Em 1976, portanto um ano antes do início das filmagens de Sargento Getúlio, foi em Poço Redondo que o cineasta filmou, para a Rede Globo, o documentário “A Mulher no Cangaço”, que seria mostrado no Globo Repórter. Contudo, o documentário não se voltou apenas para depoimentos de ex cangaceiros e cangaceiras, bem como de coiteiros e volantes, pois procurou reconstituir momentos essenciais da vida de mulheres como Dadá, Adília e Sila nas batalhas sertanejas.
Mais recentemente, em 2010, Hermano retornaria a Poço Redondo para filmar “Aos Ventos que Virão” (ainda inédito), a história do poço-redondense José Francisco do Nascimento, o Zé de Julião, o mesmo Cajazeira do bando de Lampião. No filme, contudo, é Zé Olímpio que vive a saga do sertanejo que se torna cangaceiro e, após a morte do grande líder, se volta para a política partidária, sendo candidato a prefeito e eternamente perseguido pelas forças políticas de então.
Como observado, são grandes as proximidades e os laços que unem Hermano Penna e Poço Redondo. No município sertanejo construiu grandes amizades, principalmente com o escritor e pesquisador Alcino Alves Costa (falecido em novembro de 2012), de quem ouviu pela primeira vez a história de Zé de Julião.
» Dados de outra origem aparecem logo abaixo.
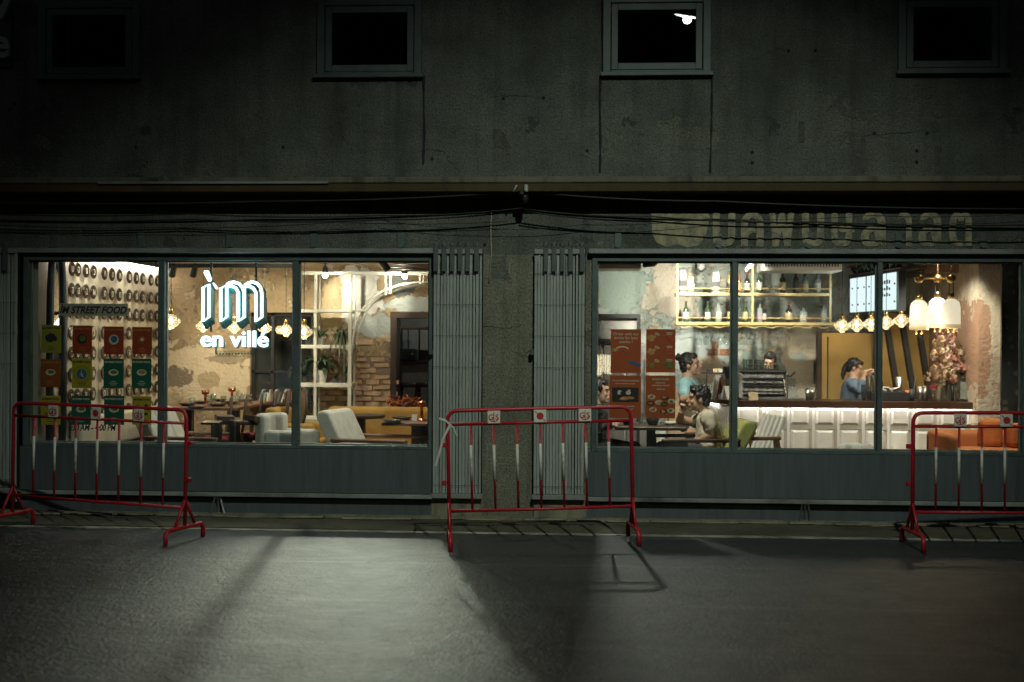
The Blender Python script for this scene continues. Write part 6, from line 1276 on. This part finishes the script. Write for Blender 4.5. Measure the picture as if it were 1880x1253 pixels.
# seated man, side on, hand at his mouth
y = 1.18; p_ = lambda px, py, dy=0.0: P(px, py, y + dy)
h = p_(1282, 733); neck = p_(1294, 757); sn = p_(1301, 768, -.17); sf = p_(1298, 768, .17); mid = p_(1302, 792); hip = V((p_(1300, 820).x, y, .54))
torso = ((neck,), [([neck, p_(1300, 772), mid, hip], [.06, .10, .105, .12]), ([sn, p_(1300, 768), sf], [.05, .08, .05])])
e_n = p_(1309, 798, -.20); w_n = p_(1289, 806, -.16); e_f = p_(1248, 772, .14); w_f = p_(1251, 757, .05)
arms = [([sn, e_n], [.052, .040]), ([e_n, w_n], [.040, .028]), ([sf, p_(1275, 775, .17), e_f], [.052, .046, .038]), ([e_f, w_f], [.040, .027])]
kn = [V((hip.x - .42, y + s_*.12, .50)) for s_ in (-1, 1)]; legs = [([V((hip.x, y + s_*.10, .53)), kn[i], V((hip.x - .44, y + s_*.12, .09)), V((hip.x - .56, y + s_*.13, .05))], [.09, .065, .045, .04]) for i, s_ in enumerate((-1, 1))]
shirt = ('shirt_beige', [([p_(1296, 762), p_(1300, 773), mid, hip], [.070, .118, .125, .135]), ([sn, p_(1300, 769), sf], [.062, .095, .062]), ([p_(1303, 797, -.09), p_(1303, 797, .09)], [.108, .108]), ([V((hip.x, y - .1, .56)), V((hip.x, y + .1, .56))], [.12, .12])])
person('person in beige shirt seated side on with hand at the mouth', (hip.x, y, 0), 'skin', h, (-1, -.10, .02), (-.05, 0, 1), torso, arms, legs, shirt, [([sn, sn.lerp(e_n, .55)], [.072, .066]), ([sf, sf.lerp(p_(1275, 775, .17), .9)], [.072, .064])], dict(spikes=46, seed=4), [(w_n, (-1, .2, -.1), (0, .3, -1), .5, 1), (w_f, (.25, -.15, 1), (-.2, -1, .1), 1.0, 1)])
# standing woman leaning on the table, looking right
y = 2.15; p_ = lambda px, py, dy=0.0: P(px, py, y + dy)
h = p_(1268, 670); neck = p_(1262, 694); sn = p_(1258, 706, -.16); sf = p_(1270, 704, .15); mid = p_(1258, 738); hip = p_(1252, 775)
torso = ((neck,), [([neck, p_(1261, 712), mid, hip], [.065, .10, .10, .125]), ([sn, p_(1263, 708), sf], [.05, .085, .05])])
e_n = p_(1254, 733, -.24); w_n = p_(1272, 727, -.30); e_f = p_(1282, 728, .05); w_f = p_(1270, 724, -.18)
arms = [([sn, e_n], [.046, .036]), ([e_n, w_n], [.036, .024]), ([sf, e_f], [.046, .034]), ([e_f, w_f], [.034, .024])]
legs = [([V((hip.x, y + s_*.08, hip.z - .05)), V((hip.x, y + s_*.09, .45)), V((hip.x - .02, y + s_*.09, .08)), V((hip.x + .08, y + s_*.09, .04))], [.085, .055, .04, .035]) for s_ in (-1, 1)]
shirt = ('shirt_teal', [([p_(1262, 700), p_(1261, 714), p_(1260, 728)], [.072, .118, .115]), ([sn, p_(1263, 709), sf], [.066, .095, .066])])
tw, L = person('person in turquoise shirt standing with folded arms, hair in a bun', (hip.x, y, 0), 'skin_pale', h, (.95, -.30, .10), (-.1, 0, 1), torso, arms, legs, shirt, [([sn, sn.lerp(e_n, .6)], [.064, .062]), ([sf, sf.lerp(e_f, .6)], [.064, .062])], dict(extra=[([(0, -.10, .075), (0, -.125, .085)], [.036, .030]), ([(.01, -.11, .11), (0, -.12, .12)], [.014, .008])], spikes=6, seed=9), [(w_n, (.6, -.2, .75), (0, -.2, 1), .5, 1), (w_f, (-.6, -.3, .2), (0, -.2, 1), .5, -1)])
ap = MB(); ap.capsule([p_(1258, 722, -.02), mid, hip, V((hip.x, y - .02, .55))], [.108, .122, .15, .17], 16); remeshed(ap, 'apron', 'apron_cream', tw, .011, 4)
# woman in black at the window corner, facing right
y = 1.2; p_ = lambda px, py, dy=0.0: P(px, py, y + dy)
h = p_(1101, 719); neck = p_(1094, 744); mid = p_(1088, 785); hip = V((p_(1086, 820).x, y, .55)); sn = p_(1092, 757, -.17); sf = p_(1092, 757, .17)
e_n = p_(1096, 790, -.2); w_n = p_(1122, 780, -.15); e_f = p_(1100, 785, .2); w_f = p_(1126, 777, .12)
legs = [([V((hip.x, y + s_*.10, .53)), V((hip.x + .40, y + s_*.11, .50)), V((hip.x + .42, y + s_*.11, .08)), V((hip.x + .52, y + s_*.11, .05))], [.085, .06, .042, .036]) for s_ in (-1, 1)]
person('person in black with dark tied hair seated at the window corner', (hip.x, y, 0), 'skin_pale', h, (1, -.12, -.02), (0, 0, 1), ((neck,), [([neck, p_(1091, 765), mid, hip], [.06, .11, .11, .13])]), [([sn, e_n, w_n], [.048, .038, .026]), ([sf, e_f, w_f], [.048, .038, .026])], legs, ('cloth_black', [([p_(1093, 751), p_(1091, 765), mid, hip], [.075, .135, .135, .15]), ([sn, sf], [.075, .075])]), [([sn, e_n, e_n.lerp(w_n, .85)], [.068, .056, .042]), ([sf, e_f, e_f.lerp(w_f, .85)], [.068, .056, .042])], dict(low=.05, extra=[([(0, -.09, -.03), (0, -.10, -.12)], [.04, .03])]), [(w_n, (1, 0, -.2), (0, 0, -1), .3, 1), (w_f, (1, 0, -.2), (0, 0, -1), .3, -1)], pants='cloth_black')
# worker behind the espresso machine
y = 4.15; p_ = lambda px, py, dy=0.0: P(px, py, y + dy)
h = p_(1413, 665); neck = p_(1416, 684); mid = p_(1417, 718); hip = p_(1417, 750); sn = p_(1402, 697); sf = p_(1431, 697)
person('person with dark hair bent behind the espresso machine', (hip.x, y, -.2), 'skin_pale', h, (-.35, -1, -.35), (0, -.3, 1), ((neck,), [([neck, p_(1417, 702), mid, hip], [.06, .10, .10, .12])]), [([sn, p_(1397, 722, -.05), p_(1404, 735, -.25)], [.045, .036, .026]), ([sf, p_(1436, 722, -.05), p_(1430, 735, -.25)], [.045, .036, .026])], [([V((hip.x + s_*.09, y, .6)), V((hip.x + s_*.09, y, .2)), V((hip.x + s_*.09, y - .03, -.15))], [.08, .055, .04]) for s_ in (-1, 1)], ('cloth_black', [([p_(1416, 690), p_(1417, 702), mid, hip], [.07, .12, .12, .135]), ([sn, sf], [.065, .065])]), [([sn, p_(1398, 716, -.03)], [.062, .055]), ([sf, p_(1435, 716, -.03)], [.062, .055])], dict(low=.04, extra=[([(.0, -.09, .0), (.0, -.10, -.12)], [.045, .03])]), [], k=.9)
# worker with ponytail in a denim shirt, reaching right
y = 4.2; p_ = lambda px, py, dy=0.0: P(px, py, y + dy)
h = p_(1570, 676); neck = p_(1566, 695); mid = p_(1562, 728); hip = p_(1562, 760); sn = p_(1565, 707, -.14); sf = p_(1568, 706, .13); e_n = p_(1580, 716, -.25); w_n = p_(1589, 683, -.28); e_f = p_(1588, 712, .1); w_f = p_(1600, 684, -.05)
person('person with black ponytail in denim shirt reaching over the bar', (hip.x, y, -.2), 'skin_pale', h, (.93, -.25, -.30), (.1, 0, 1), ((neck,), [([neck, p_(1564, 710), mid, hip], [.055, .095, .095, .12])]), [([sn, e_n], [.045, .036]), ([e_n, w_n], [.035, .025]), ([sf, e_f, w_f], [.045, .036, .025])], [([V((hip.x, y + s_*.09, .6)), V((hip.x, y + s_*.09, .2)), V((hip.x, y + s_*.09, -.15))], [.08, .055, .04]) for s_ in (-1, 1)], ('denim', [([p_(1566, 700), p_(1564, 711), mid, hip], [.068, .116, .118, .135]), ([sn, sf], [.064, .064])]), [([sn, e_n, e_n.lerp(w_n, .45)], [.062, .052, .046]), ([sf, e_f], [.06, .052])], dict(extra=[([(0, -.10, .03), (0, -.125, -.04), (0, -.12, -.13), (0, -.10, -.19)], [.034, .036, .030, .014])]), [(w_n, (.8, -.2, .4), (.3, 0, -1), .6, 1), (w_f, (.8, -.3, .3), (.3, 0, -1), .6, -1)], k=.9)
E tais laços foram agora, 30 anos depois, definitivamente confirmados pelo cineasta ao se mostrar honrado e sensibilizado por ter sido o filme Sargento Getúlio reconhecido como patrimônio cultural de Poço Redondo, através de projeto da Câmara Municipal aprovado neste sentido.
Segundo a atriz e promotora cultural Val Santos, uma incansável batalhadora pela preservação e valorização da cultura sertaneja, “O filme vem sendo exibido há um ano nos Assentamentos da Reforma Agrária, sítios e povoados do sertão sergipano”. Já foi exibido na Praça de Eventos de Poço Redondo, e em Canindé do São Francisco a exibição está marcada para o dia 08 de março, na Praça Central Ananias Fernandes.
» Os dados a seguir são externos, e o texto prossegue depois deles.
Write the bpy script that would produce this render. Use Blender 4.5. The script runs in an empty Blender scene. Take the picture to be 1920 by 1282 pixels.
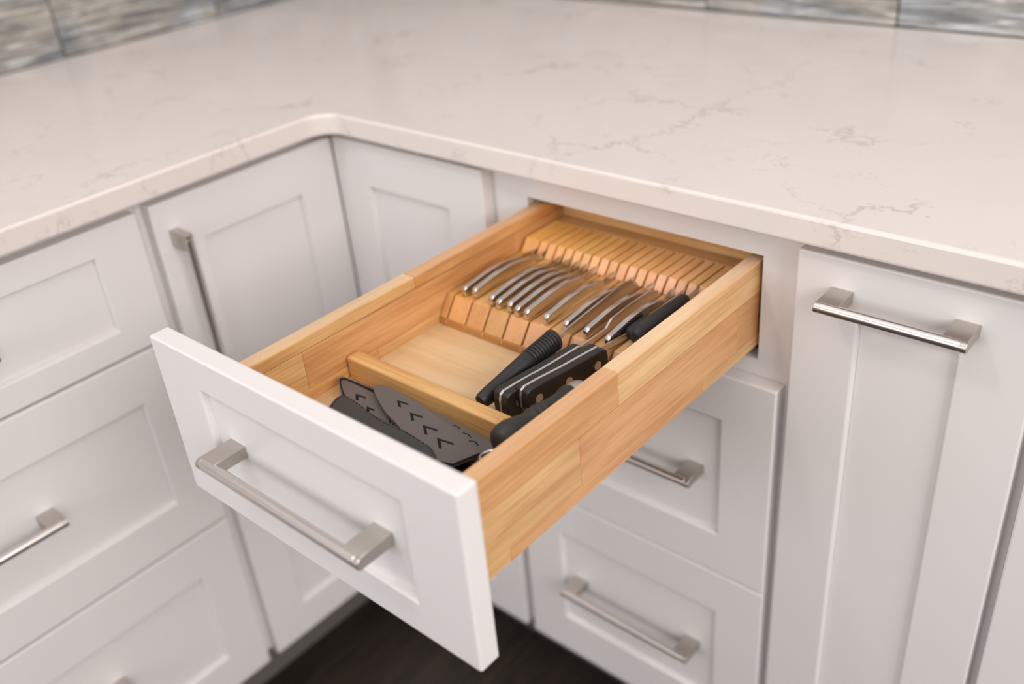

No dia 03 de fevereiro deste ano, data em que seria homenageado (juntamente com os atores sergipanos), o cineasta enviou, através de Val Santos, a seguinte mensagem aos poço-redondenses:
“Minha gente de Poço Redondo, tomo para mim, dedicar essa noite a uma pessoa que não está aqui, mas sempre estará nos nossos corações. Dedico essa noite ao meu amigo, o saudoso homem de cultura Alcino Alves Costa.
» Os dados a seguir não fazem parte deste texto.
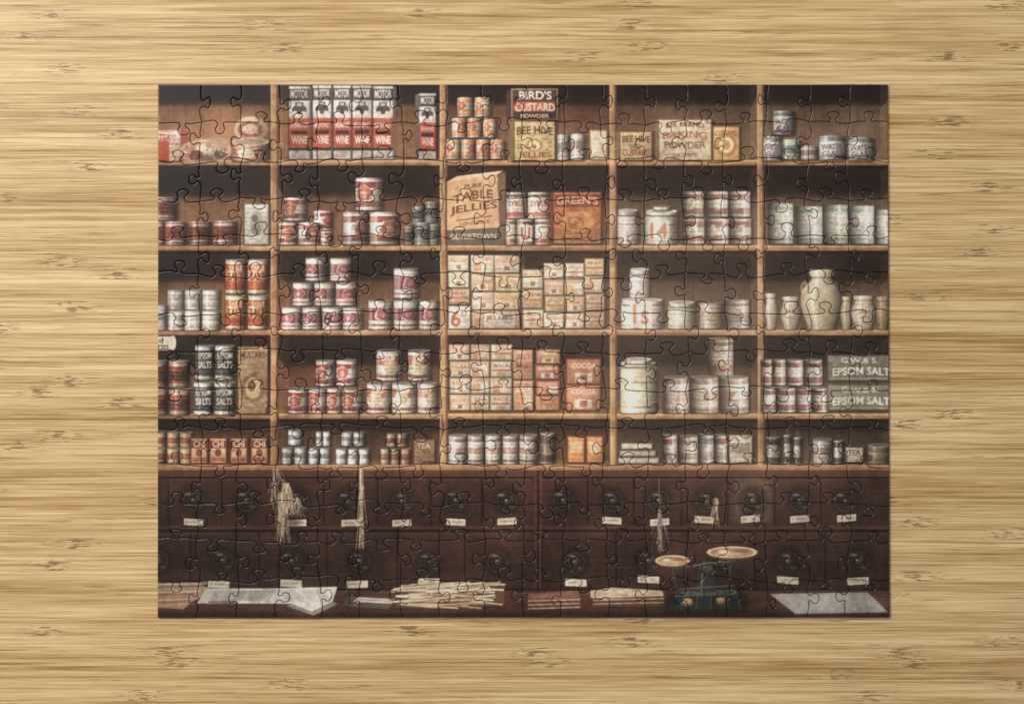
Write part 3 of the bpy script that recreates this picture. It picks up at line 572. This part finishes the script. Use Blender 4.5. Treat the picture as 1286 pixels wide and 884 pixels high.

Essa é uma noite em que gostaria muito de estar com vocês. Mas exigências profissionais me impediram de estar nesse ato que representa muito mais que a comemoração dos 30 anos do Sargento Getúlio. Hoje, comemoramos a entrega definitiva do Sargento Getúlio ao povo sergipano, e muito particularmente ao povo de Poço Redondo. Foi a gente de Poço Redondo que acompanhou o nascimento dessa obra e que possibilitou com seu carinho e generosidade a realização desse filme. Não posso esquecer que essa generosidade se traduziu até mesmo em sacrifícios pessoais: quantos saíram apressados de suas casas para abrigar a mim, minha equipe, os atores? Chegamos sem aviso, e logo todos estavam hospedados. Também é preciso dizer que junto a essa generosidade está o fato do profundo sentimento de admiração que a gente de Poço Redondo tem pela criação artística e pela cultura. E é esse sentimento de amor á arte e aos artistas que faz Poço Redondo ser um exemplo único para o Brasil - ao tornar um filme brasileiro patrimônio cultural de sua gente. Hoje, Poço Redondo pode se orgulhar de ser a primeira cidade do Brasil a tomar para si, como seu patrimônio, uma obra cinematográfica. Fato que deve ser divulgado, cantado em prosa e verso, para que todo Brasil saiba que nesse pedaço de sertão sua gente ama a arte, a cultura e o cinema brasileiro.
De minha parte, meu coração vibra de alegria e agradecimento. Agradeço a Val, essa guerreira da cultura. A todos meus amigos que ajudaram esse sonho ser realizado. A Câmara Municipal, que teve a grandeza de declarar o filme Patrimônio Cultural. Agradeço a Orlando Vieira, Antônio Leite, Inácio, João e outros tantos que emprestaram seu talento para tornar o Sargento Getúlio um dos filmes mais festejados do cinema brasileiro. E mais que tudo, agradeço a toda gente de Poço Redondo que tornaram possível esse filme.
Muito obrigado. Meus concidadãos, logo estaremos juntos para outras comemorações. Um beijo a todos. Hermano Penna”.
Parabéns, então, a Poço Redondo, pois, como afirmou o próprio cineasta, “exemplo único para o Brasil - ao tornar um filme brasileiro patrimônio cultural de sua gente”.